(DATA TO USE):
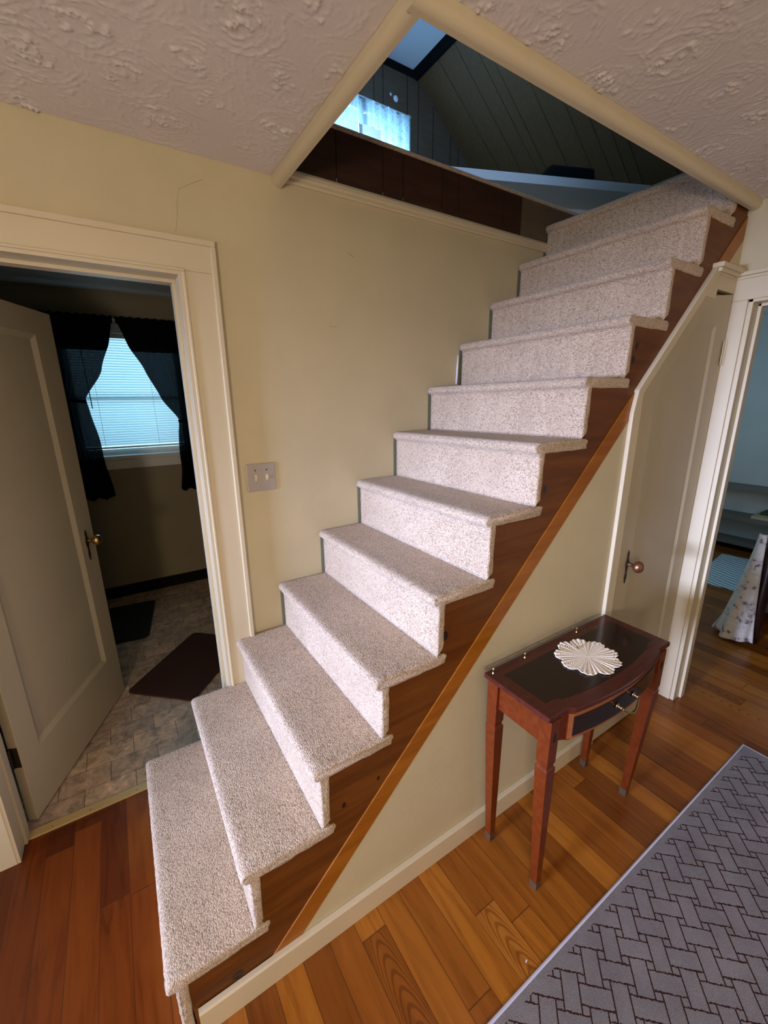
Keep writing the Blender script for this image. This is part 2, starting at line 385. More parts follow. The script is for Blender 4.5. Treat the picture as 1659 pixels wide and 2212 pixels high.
# trowelled rosette relief, sculpted as real height on the part of the ceiling in view
def plaster_relief():
    import numpy as np
    rs = np.random.RandomState(11); GX0, GX1, GY0, GY1, st = -1.30, 2.46, -1.98, -0.001, 0.0032
    nx, ny = int((GX1 - GX0) / st), int((GY1 - GY0) / st); Hm = np.zeros((ny + 1, nx + 1), np.float32)
    PX, PY, PA, PW = [], [], [], []
    def stroke(cx, cy, r, a0, da, dr, amp, wd):
        n = max(5, int(abs(da) * r / (st * .7))); t = np.linspace(0, 1, n); a = a0 + da * t; rr = r + dr * t + .0022 * np.sin(t * 9 + a0 * 5)
        PX.append(cx + rr * np.cos(a)); PY.append(cy + rr * np.sin(a))
        PA.append(amp * np.sin(np.clip(t, .04, .96) * PI) ** .5 * (0.55 + 0.45 * np.sin(t * 23 + a0 * 7)) ); PW.append(np.full(n, wd))
    cxs = []
    yy = GY0
    row = 0
    while yy < GY1 + .1:
        xx = GX0 + (row % 2) * .10
        while xx < GX1 + .1:
            cxs.append((xx + rs.uniform(-.035, .035), yy + rs.uniform(-.03, .03))); xx += .205
        yy += .155; row += 1
    for cx, cy in cxs:
        sg = 1 if rs.rand() < .8 else -1; vig = rs.uniform(.6, 1.25)
        for k in range(int(46 * vig)):
            r = rs.uniform(.022, .118); stroke(cx, cy, r, rs.uniform(0, 2 * PI), sg * rs.uniform(.35, 1.5), rs.uniform(-.012, .016), rs.uniform(.0010, .0030) * vig, rs.uniform(.0026, .0042))
        for k in range(int(13 * vig)):
            r = rs.uniform(.006, .020); ox, oy = rs.normal(0, .020, 2)
            stroke(cx + ox, cy + oy, r, rs.uniform(0, 2 * PI), rs.uniform(.8, 2.6), rs.uniform(-.004, .006), rs.uniform(.0035, .0080) * vig, rs.uniform(.0034, .0056))
    X, Y, A, Wd = (np.concatenate(q) for q in (PX, PY, PA, PW))
    K = 3; ix = np.round((X - GX0) / st).astype(int); iy = np.round((Y - GY0) / st).astype(int)
    for dy in range(-K, K + 1):
        for dx in range(-K, K + 1):
            jx, jy = ix + dx, iy + dy; ok = (jx >= 0) & (jx <= nx) & (jy >= 0) & (jy <= ny)
            d2 = (GX0 + jx * st - X) ** 2 + (GY0 + jy * st - Y) ** 2
            v = A * np.exp(-d2 / (Wd * Wd) * 1.1)
            np.maximum.at(Hm, (jy[ok], jx[ok]), v[ok])
    gx = GX0 + st * np.arange(nx + 1); gy = GY0 + st * np.arange(ny + 1); XX, YY = np.meshgrid(gx, gy)
    co = np.stack([XX, YY, 2.3994 - Hm], -1).reshape(-1, 3).astype(np.float32)
    j, i = np.meshgrid(np.arange(ny), np.arange(nx), indexing='ij')
    keep = ~((gx[i + 1] > OX0 - .001) & (gy[j + 1] > OY - .001)); j, i = j[keep], i[keep]
    a = j * (nx + 1) + i; q = np.stack([a, a + nx + 1, a + nx + 2, a + 1], -1).astype(np.int32)
    me = bpy.data.meshes.new('ceiling'); me.vertices.add(len(co)); me.vertices.foreach_set('co', co.ravel())
    me.loops.add(q.size); me.loops.foreach_set('vertex_index', q.ravel()); me.polygons.add(len(q))
    me.polygons.foreach_set('loop_start', np.arange(0, q.size, 4, dtype=np.int32)); me.polygons.foreach_set('use_smooth', np.ones(len(q), bool))
    me.update(calc_edges=True); return me
base = c.build('ceiling', 'ceiling'); bm = bmesh.new(); bm.from_mesh(base.data); bm.from_mesh(plaster_relief()); bm.to_mesh(base.data); bm.free()
struct(base)
w = MB()      # back wall with the kitchen doorway; ends under the stairwell lining
w.box(-2.7, -0.468, 0.0, 0.13, 0, 2.4); w.box(-0.468, 0.365, 0.0, 0.13, 2.06, 2.4); w.box(0.365, 2.6, 0.0, 0.13, 0, 2.4)
w.mi = 1
cr = [(0.452, 2.335), (0.372, 2.29), (0.362, 2.255), (0.358, 2.21), (0.346, 2.16)]
for (xa_, za_), (xb_, zb_) in list(zip(cr[:-1], cr[1:])) + [((0.895, 1.915), (0.929, 1.914)), ((0.99, 2.20), (1.02, 2.185))]:
    w.prism([(xa_, za_ - .0007), (xb_, zb_ - .0007), (xb_ + .0008, zb_ + .0007), (xa_ + .0008, za_ + .0007)], 'y', -0.0006, 0.001)
struct(w.build('wall_back', ['wall', 'crack']))
w = MB()      # left wall with a window opening
w.box(-2.8, -2.7, -3.9, -1.9, 0, 2.4); w.box(-2.8, -2.7, -0.4, 0.13, 0, 2.4); w.box(-2.8, -2.7, -1.9, -0.4, 0, 0.7); w.box(-2.8, -2.7, -1.9, -0.4, 1.70, 2.4)
struct(w.build('wall_left', 'wall'))
w = MB()
w.box(-2.7, 2.6, -4.0, -3.9, 0, 2.4)
struct(w.build('wall_front', 'wall'))
w = MB()      # right wall with the bedroom doorway
w.box(XW, XW + .11, -0.905, 0.0, 0, 2.4); w.box(XW, XW + .11, -1.70, -0.905, 2.02, 2.4); w.box(XW, XW + .11, -3.9, -1.70, 0, 2.4)
struct(w.build('wall_right', 'wall'))

# ------------------------------------------------------------------ staircase
xb = [0.003, 0.199, 0.404, 0.609, 0.814, 1.015, 1.222, 1.430, 1.627, 1.827, 2.022, 2.215]
xo = [-0.004, 0.197, 0.408, 0.612, 0.817, 1.018, 1.228, 1.450, 1.672, 1.892, 2.100, 2.302]
zb = [0.206, 0.419, 0.630, 0.838, 1.046, 1.256, 1.468, 1.675, 1.886, 2.093, 2.302, 2.512]
zo = [0.226, 0.431, 0.640, 0.844, 1.051, 1.265, 1.478, 1.687, 1.899, 2.112, 2.322, 2.530]
stairs = thing('staircase', 'steep carpeted staircase with stained pine stringer climbing along the cream wall', 'staircase', (0, 0, 0))
YB, YO = -0.012, -0.828
def step_profile(xr, xn, z0, z1, last):
    """L-shaped section of riser and tread wrapped in carpet, as points (x, z)"""
    n, th, r = 0.020, 0.036, 0.017
    p = []
    def arc(cx, cz, r, a0, a1, k):
        for i in range(k + 1):
            a = math.radians(a0 + (a1 - a0) * i / k); p.append((cx + r * math.cos(a), cz + r * math.sin(a)))
    def seg(a, b, k):
        for i in range(k): p.append((a[0] + (b[0] - a[0]) * i / k, a[1] + (b[1] - a[1]) * i / k))
    seg((xr, z0 - 0.002), (xr, z1 - th), 12)
    seg((xr, z1 - th), (xr - n + .006, z1 - th + .001), 2)
    arc(xr - n + r, z1 - r - .001, r, 215, 95, 6)
    seg((xr - n + r + .004, z1), (xn + 0.030, z1), 14)
    arc(xn + 0.032, z1 - .012, .012, 90, -60, 3)
    seg((xn + 0.036, z1 - th), (xr + .032, z1 - th), 8)
    seg((xr + .030, z1 - th), (xr + .027, z0 - .002), 8)
    return p
for i in range(12):
    z0b, z0o = (0, 0) if i == 0 else (zb[i - 1], zo[i - 1])
    nb, no = (xb[i + 1], xo[i + 1]) if i < 11 else (2.435, 2.435)
    A = step_profile(xb[i], nb, z0b, zb[i], i == 11); B = step_profile(xo[i], no, z0o, zo[i], i == 11)
    N = 70; m = len(A); bm = bmesh.new(); rows = []
    # side edge of tread sits proud of the riser band
    for j in range(N + 1):
        f = j / N; row = []
        for k in range(m):
            x = A[k][0] * (1 - f) + B[k][0] * f; z = A[k][1] * (1 - f) + B[k][1] * f
            y = YB + (YO - YB) * f
            row.append(bm.verts.new((x, y, z)))
        rows.append(row)
    for j in range(N):
        for k in range(m):
            bm.faces.new((rows[j][k], rows[j][(k + 1) % m], rows[j + 1][(k + 1) % m], rows[j + 1][k]))
    bm.faces.new(rows[0]); cap = bm.faces.new(rows[-1][::-1])
    bmesh.ops.recalc_face_normals(bm, faces=bm.faces)
    bmesh.ops.bevel(bm, geom=list(cap.edges), offset=0.0065, segments=3, affect='EDGES', profile=0.5)
    bm.normal_update()
    for v in bm.verts:
        e = 0.9 if v.co.y < YO + .05 else 0.5
        nz = noise.noise(v.co * 55) * 0.0016 * e + noise.noise(v.co * 150) * 0.0012 * e
        if v.co.y < YO + .05: nz += noise.noise(v.co * 130 + Vector((3, 1, 7))) * 0.0022
        v.co += v.normal * nz
    me = bpy.data.meshes.new('carpeted_step'); bm.to_mesh(me); bm.free(); me.materials.append(MAT['carpet'])
    me.polygons.foreach_set('use_smooth', [True] * len(me.polygons))
    o = bpy.data.objects.new('carpeted_step', me); COL.objects.link(o); o.parent = stairs
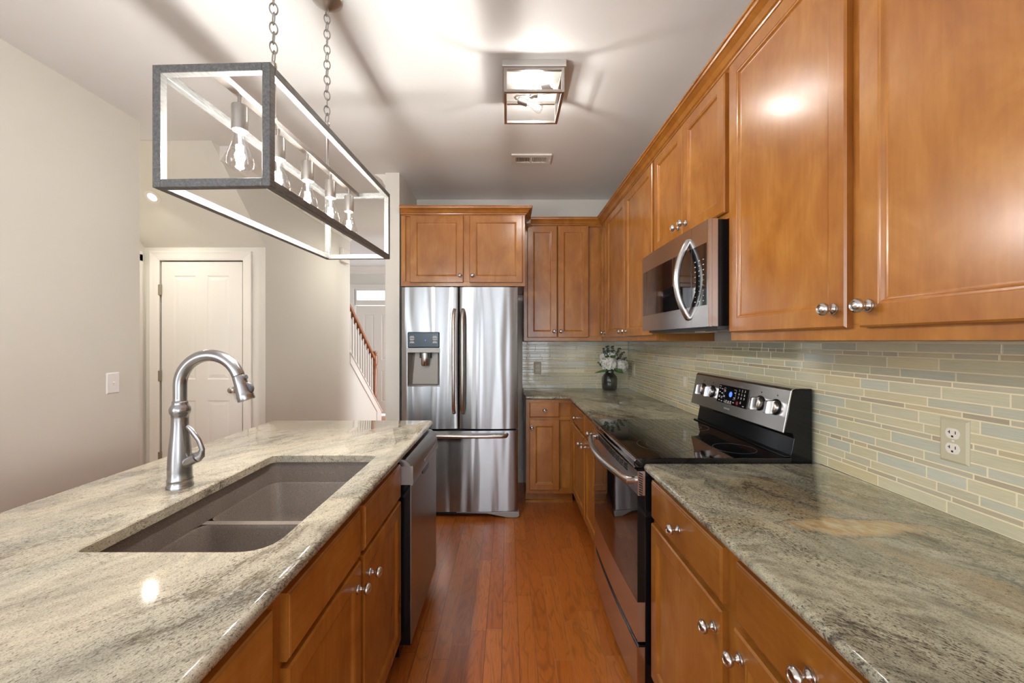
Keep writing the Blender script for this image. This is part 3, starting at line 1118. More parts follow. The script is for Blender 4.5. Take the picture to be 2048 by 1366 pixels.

(GIVEN INSTRUCTION): Scan the material line by line and report each one that contains "parts".

(RESULT FOR THIS EXERCISE):
Keep writing the Blender script for this image. This is part 2, starting at line 385. More parts follow. The script is for Blender 4.5. Treat the picture as 1659 pixels wide and 2212 pixels high.
Keep writing the Blender script for this image. This is part 3, starting at line 1118. More parts follow. The script is for Blender 4.5. Take the picture to be 2048 by 1366 pixels.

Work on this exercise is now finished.